As an old-school collector of many things, I have long found the notion of ownership in the digital age a source of contemplation. I regularly purchase books from Kobo and for my Kindle, and if I find a good sale on iTunes, I’ll also make a buy pretty quickly (this week, Once Upon A Time…in Hollywood for $4.99 was an easy click). But then we get into the whole world of licensing vs ownership, complexities that I don’t totally understand but which I’m aware of. I’ve yet to see any content disappear from any of my collections, though, so I tend not worry so much.

However, I do prefer to own what I buy outright. I often purchase comic bundles from Humble Bundle, knowing that PDFs and CBZs are in my library and that I can download them to my hard drive whenever I want. My complete Hellboy or Incal collections aren’t going anywhere, and I have that relief. The ability to download a PDF when you purchase a given title is also part of the appeal of Neon Ichiban, the new digital comics storefront spearheaded by David Steinberg and Chip Mosher, the geniuses behind the original Comixology platform, which was eventually bought by Amazon and devoured by the Kindle ecosphere. I’m a fan of what Neon Ichiban is doing and have a decent assortment of titles in my account there, some of which have that download capability (the books in my collection from DC and Dark Horse currently don’t). Their web reader is intuitive and user-friendly their weekly sales are an easy way for newcomers to start building a collection.

This all brings me to the return of GIT Collections. Throughout the 2000s and early 2010s, GIT released multiple DVD-ROM collections of Marvel titles ranging from the Avengers and The Amazing Spider-Man to Fantastic Four and Captain America. These sets were scanned from the original comics and included ads, letters pages, and anything else that was part of those original books. It was a great way to get complete runs (up to a given year of the set’s production) and read on your desktop (tablet reading was a little more cumbersome, and I’ve yet to find a good reading app on my iPad when I go back to a fiven PDF so I can read a page at a time – hit me up here if you know of one).
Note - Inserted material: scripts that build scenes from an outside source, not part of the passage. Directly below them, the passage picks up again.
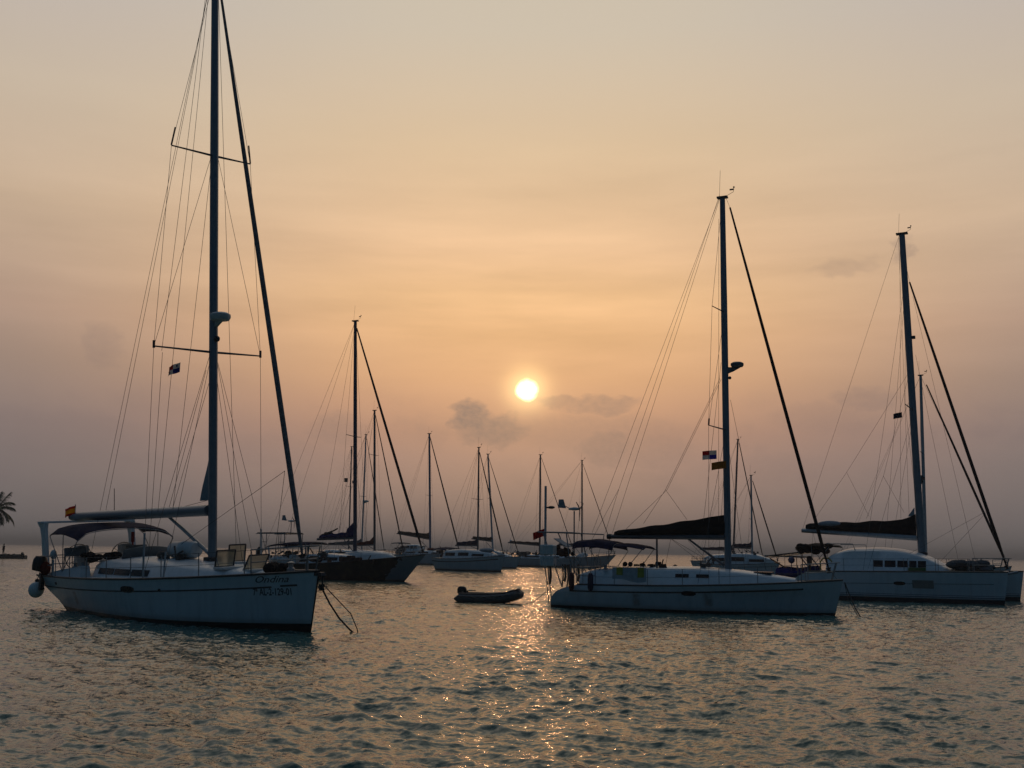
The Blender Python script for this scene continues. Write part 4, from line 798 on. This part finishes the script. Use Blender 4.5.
# =============================================================== boats further off
def yacht(name, label, loc, head, stern, bow, fb, hb, mast_top, lean, boom, cover, jib, cabin, hullm, mr=.11, spr=(), opts=(), wr=.009, heel=0, cover_h=(.22, .5), name2=None, stern_over=.5, bow_over=.5, cab_m=None, mast_m=ALUD):
    """a smaller sloop: mast at x = 0, stern and bow are x of the deck ends"""
    rt_ = thing(name, label, 'sailing yacht', (*loc, 0), (R(heel), 0, R(head)), MONO)
    h = Hull([(-.5, stern+stern_over*1.6), (0, stern+stern_over), (fb[0], stern)], [(-.5, bow-bow_over*1.6), (0, bow-bow_over), (fb[2], bow)], fb, hb, tw=.72); h.build(rt_, hullm)
    c = Cabin(h, cabin); c.build(rt_, cab_m or WHITE)
    x0, x1 = cabin[1][0], cabin[-2][0]; n = 3 if x1-x0 > 3 else 2
    for i in range(n):
        a = x0+(x1-x0)*(i+.1)/n; b = x0+(x1-x0)*(i+.85)/n; zt = min(c.at(a)[1], c.at(b)[1]); zb = h.deck_z(a)
        c.window(rt_, a, b, zb+.35*(zt-zb), zb+.72*(zt-zb))
    zb = c.at(0)[1] if cabin[0][0] <= 0 <= cabin[-1][0] else h.deck_z(0)
    mast_part(rt_, 0, zb-.1, lean, mast_top, mr, mast_m)
    zr = lambda z: lean*(z-zb)/(mast_top-zb)
    for z, w in spr: spreaders(rt_, zr(z), z, w, .12, ALUD, r=.03)
    if boom:
        xa, za, zf = boom; MB().tube([(-.12, 0, zf), (xa-.15, 0, za)], .08, 8).build('boom', ALUD, rt_)
        if cover: sail_cover(rt_, xa, -.04, za+.05, zf+.05, cover_h[0], cover_h[1], .20, cover, neck=.3)
        wire('topping_lift', (lean, 0, mast_top-.1), (xa, 0, za), wr*.7, ROPE, rt_)
        MB().tube([(-.05, 0, zb+.15), (xa*.32, 0, zf-.1)], .03, 6).build('boom_vang', ALUD, rt_)
    xs_, zs_ = bow-.25, h.deck_z(bow-.3)+.35
    if jib: furled_jib(rt_, (lean+.14, 0, mast_top-.5), (xs_, 0, zs_), jib, JIBM)
    else: wire('forestay', (lean, 0, mast_top), (bow-.15, 0, h.fb3[2]), wr, WIREM, rt_)
    for sg in (-1, 1):
        wire('backstay', (lean, 0, mast_top), (stern+.15, sg*hb*.55, fb[0]), wr*.7, WIREM, rt_)
        if spr:
            z, w = spr[0]; p = (zr(z)-.12, sg*w, z+.06); wire('shroud', (-.15, sg*hb*.92, h.deck_z(0)), p, wr*.7, WIREM, rt_); wire('shroud', p, (lean, sg*.06, mast_top-.2), wr*.7, WIREM, rt_); wire('shroud', (-.5, sg*hb*.9, h.deck_z(0)), (zr(z), sg*.06, z-.1), wr*.7, WIREM, rt_)
        else: wire('shroud', (-.15, sg*hb*.92, h.deck_z(0)), (lean, sg*.06, mast_top-.2), wr*.7, WIREM, rt_)
    pulpit(rt_, h, bow-.05, bow-1.2, .55, .02); pushpit(rt_, h, stern+.1, stern+1.1, .55, .02); rails(rt_, h, stern+1.4, bow-1.5, 5, .55, r=.015)
    return rt_, h, c
# the dark-hulled cruiser behind the nearest bow
B, hB, cB = yacht('sailing_yacht', 'weathered dark-sided cruising sloop with blue boom cover and upturned dinghy, behind the nearest bow', (-10.14, 69), -25, -7.2, 5.3, (.95, 1.08, 1.72), 1.9, 17.4, -.72, (-2.9, 2.62, 2.72), BLUEC, .075,
   [(-3.6, 1.2, 1.35), (-3.2, 1.25, 1.62), (-1.5, 1.2, 1.66), (.2, 1.05, 1.58), (.9, .8, 1.42), (1.3, .5, 1.3)], hull_mat('weathered dark hull', (.22, .26, .29), .08, boot=(.01, .01, .012), dark_aft=(2.55, -.9, (.016, .014, .014))), mr=.14, spr=((9.45, .9),), bow_over=1.5, stern_over=.9, cover_h=(.22, .42), wr=.012, mast_m=mat('dark blue spar', (.07, .075, .11), .5))
sail_cover(B, -.75, -.05, 2.8, 2.8, .5, 1.15, .2, BLUEC, lump=0, name='sail_cover_collar', neck=.2)
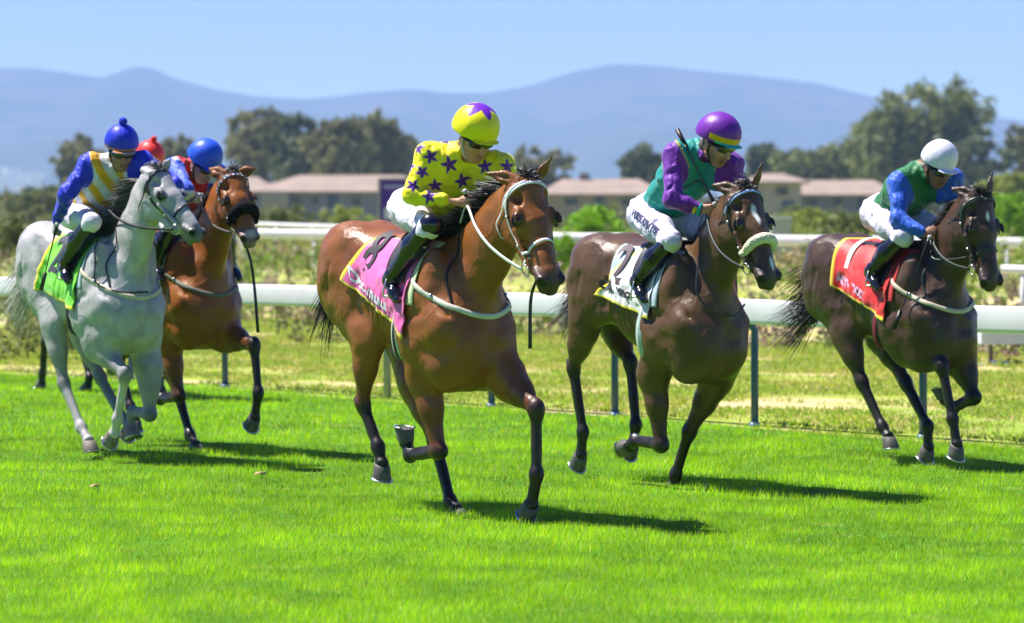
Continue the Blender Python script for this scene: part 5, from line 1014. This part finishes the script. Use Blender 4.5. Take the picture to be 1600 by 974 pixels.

GIT Collections is back with what I feel is a new and improved system, bringing complete sets up to 2024 for The Amazing Spider-Man, X-Men, Fantastic Four, Iron Man, and Captain America. I received a review USB for Amazing Spider-Man to see how GIT has advanced from its original concept, and I can tell you that the evolution is fantastic. The comics contained have been cleaned up, and the concept is different, in that you’re not reading PDFs of old school comics; instead, you’ve got digital copies you might find when you read a given issue on your Kindle or the Marvel Unlimited app. That means no ads, but it also means the comics absolutely shine when you’re reading them. The USB comes with some hoops to go through to ensure you can’t go pirating your books, which I think is completely reasonable. You get three licences, though, so you can read on multiple devices.
If there’s a downside to this method of reading, and there is in my book, it’s that, much like those original DVD-ROMs, while you’re getting complete runs of a series, when a storyline veers off into other books, as is often the case, you miss out on those particular issues. For instance, I tried to read the complete “Kraven’s Last Hunt” story, but because it also appeared in Web of Spider-Man and Peter Parker, the Spectacular Spider-Man, I was out of luck. That is something worth keeping in mind if you decide you want to go this route as a reader.
UPDATE: I just heard from GIT Collections that they will produce complete collections of both Web of Spider-Man and Peter Parker, the Spectacular Spider-Man in 2026 or early 2027!
I’ve been reading The Amazing Spider-Man on my iPad Pro, starting with the Nick Spencer run from 2018 that I never got through. Again, the books look great. And they’re mine. No chance of disappearing at all. The collector in me loves the idea, and I’ve already preordered the Fantastic Four and X-Men sets from GIT Collections, which are due to ship at the end of January. I can’t wait to dive into those, and I’m eager to see what other Marvel series will get the GIT Collections treatment.